US Treasuries rebound sharply

Published June 15, 2007 Updated June 15, 2007 12:00am

US government bond prices rebounded on Wednesday, with the benchmark 10-year Treasury note posting its best day since March technical factors and reduced selling by mortgage players after Tuesday's rout.
Benchmark yields, however, stayed near five-year highs as investors no longer expect the Federal Reserve to cut interest rates this year. Bonds brushed aside strong retail sales and inflation reports.
Investors drew some comfort from the Fed's Beige Book, which reported that overall wage pressures had not increased, but noted there were "significant" price increases for energy-related products. "It's largely just a correction to a vastly oversold market," said John Canavan, an analyst at Stone & McCarthy Research Associates in Princeton, New Jersey.
"When we had much stronger-than-expected economic numbers this morning and the market failed to find any additional downside despite that, we saw a little bit of a scramble to cover shorts and reverse the steepening trades that had been put on over the past month."
Benchmark 10-year Treasury notes traded 19/32 higher in price for a yield of 5.21 percent compared with 5.29 percent late on Tuesday. In earlier European trade, 10-year Treasury yields jumped to 5.33 percent, their highest in five years.
Volume was around $517.468 billion, above the 20-day moving average of $313.049 billion, according to ICAP. "We had some trading desks that were short going into the Beige Book report expecting that the news was going to be a bit grimmer for bonds," said Georges Yared, chief investment strategist at Yared Investment Research in Minneapolis.
"Investors are a bit calmer, a bit more reassured ... that inflation is a bit under control. The market appears to be settling here and on its way down in yield terms."
The 30-year bond was up 1-18/32 in price to yield 5.28 percent, compared with 5.40 percent late Tuesday. This was the long bond's best day in two-and-a-half years, after Tuesday's thrashing, which was the worst performance in three years.
Treasuries have been hammered by worries that strong global demand will force central banks to raise interest rates, as well as by selling from mortgage players in a move to shed their duration risk after yields jumped above 5 percent.

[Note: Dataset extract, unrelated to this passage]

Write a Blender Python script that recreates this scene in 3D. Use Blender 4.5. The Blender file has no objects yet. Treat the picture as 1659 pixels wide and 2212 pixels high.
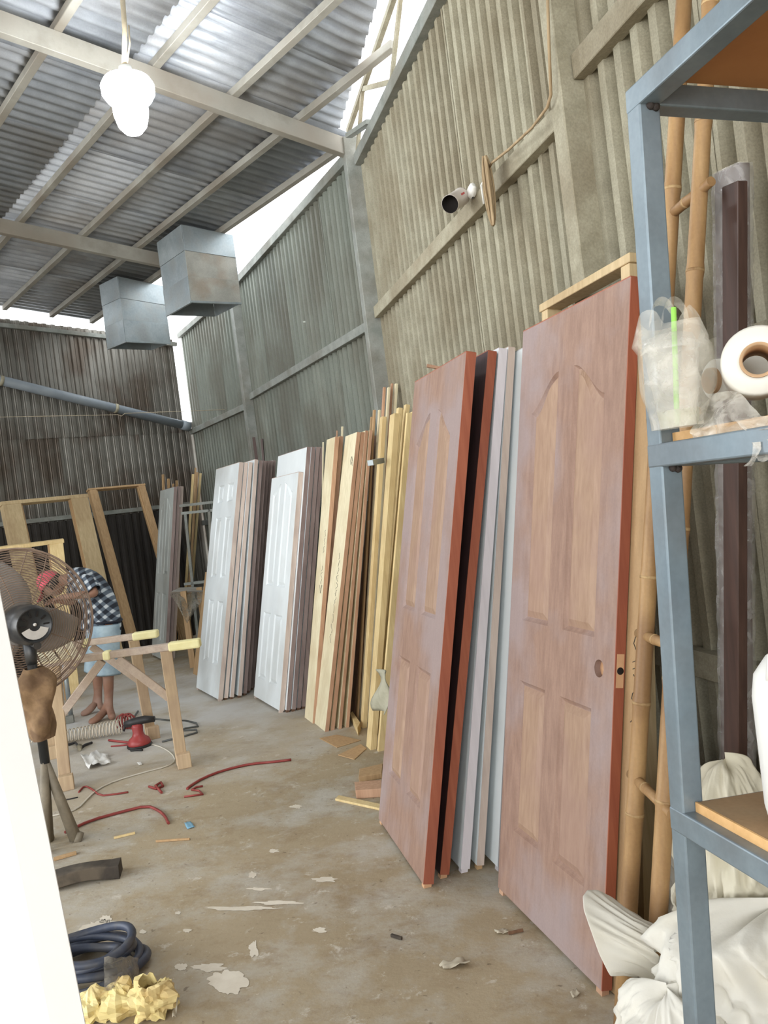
import bpy, bmesh, math, random
from mathutils import Vector as V, Matrix, noise as mnoise
random.seed(7)
SC = bpy.context.scene
COL = SC.collection
R_ = math.radians

# ------------------------------------------------------------------ camera
CAMH, FPX, CX, CY = 1.53, 1780.0, 829.5, 1106.0
PITCH, ROLL = R_(-1.0), R_(7.2)
_fw = V((0, math.cos(PITCH), math.sin(PITCH)))
_r0 = V((1, 0, 0)); _u0 = _r0.cross(_fw)
_rt = _r0*math.cos(ROLL) - _u0*math.sin(ROLL)
_up = _u0*math.cos(ROLL) + _r0*math.sin(ROLL)
CAMP = V((0, 0, CAMH))
cam = bpy.data.cameras.new('camera'); camo = bpy.data.objects.new('camera', cam)
COL.objects.link(camo); SC.camera = camo
_m = Matrix((( _rt.x, _up.x, -_fw.x, 0), (_rt.y, _up.y, -_fw.y, 0), (_rt.z, _up.z, -_fw.z, CAMH), (0, 0, 0, 1)))
camo.matrix_world = _m
cam.sensor_fit = 'VERTICAL'; cam.sensor_height = 24.0; cam.lens = FPX/2212.0*24.0
cam.clip_start = .05; cam.clip_end = 200

# ------------------------------------------------------------------ world, light, exposure
w = bpy.data.worlds.new('overcast_sky'); SC.world = w; w.use_nodes = True
bg = w.node_tree.nodes['Background']; bg.inputs[0].default_value = (.93, .97, 1.0, 1); bg.inputs[1].default_value = 1.15
SC.view_settings.view_transform = 'Standard'; SC.view_settings.look = 'None'
SC.view_settings.exposure = 1.75; SC.view_settings.gamma = 1.0; SC.view_settings.use_curve_mapping = False
SC.cycles.use_denoising = True
SC.cycles.max_bounces = 8; SC.cycles.diffuse_bounces = 5; SC.cycles.transparent_max_bounces = 12
def area_light(name, loc, target, sx, sy, power, col):
    l = bpy.data.lights.new(name, 'AREA'); l.shape = 'RECTANGLE'; l.size = sx; l.size_y = sy; l.energy = power; l.color = col
    o = bpy.data.objects.new(name, l); COL.objects.link(o); o.location = loc
    o.rotation_euler = (V(target) - V(loc)).to_track_quat('-Z', 'Y').to_euler(); return o
# daylight coming in through the wide open front of the shed, behind the photographer
area_light('gate_daylight', (-2.2, -4.2, 2.2), (-.4, 5.0, 1.2), 5.0, 3.2, 48, (1.0, .96, .90))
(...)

Analysts said mortgage-related selling was showing some signs of moderating, but caution that it was not over yet. Interest rate futures showed a roughly 12 percent chance of a Fed rate hike by the end of the year. Just a month ago, rate futures were suggesting that traders anticipated a Fed rate cut.
Two-year notes, which are most sensitive to traders' views on Fed policy, were up 1/32 in price to yield 5.09 percent, down from 5.11 percent late Tuesday. US interest rate swap spreads narrowed in tandem with the retreat in bond yields.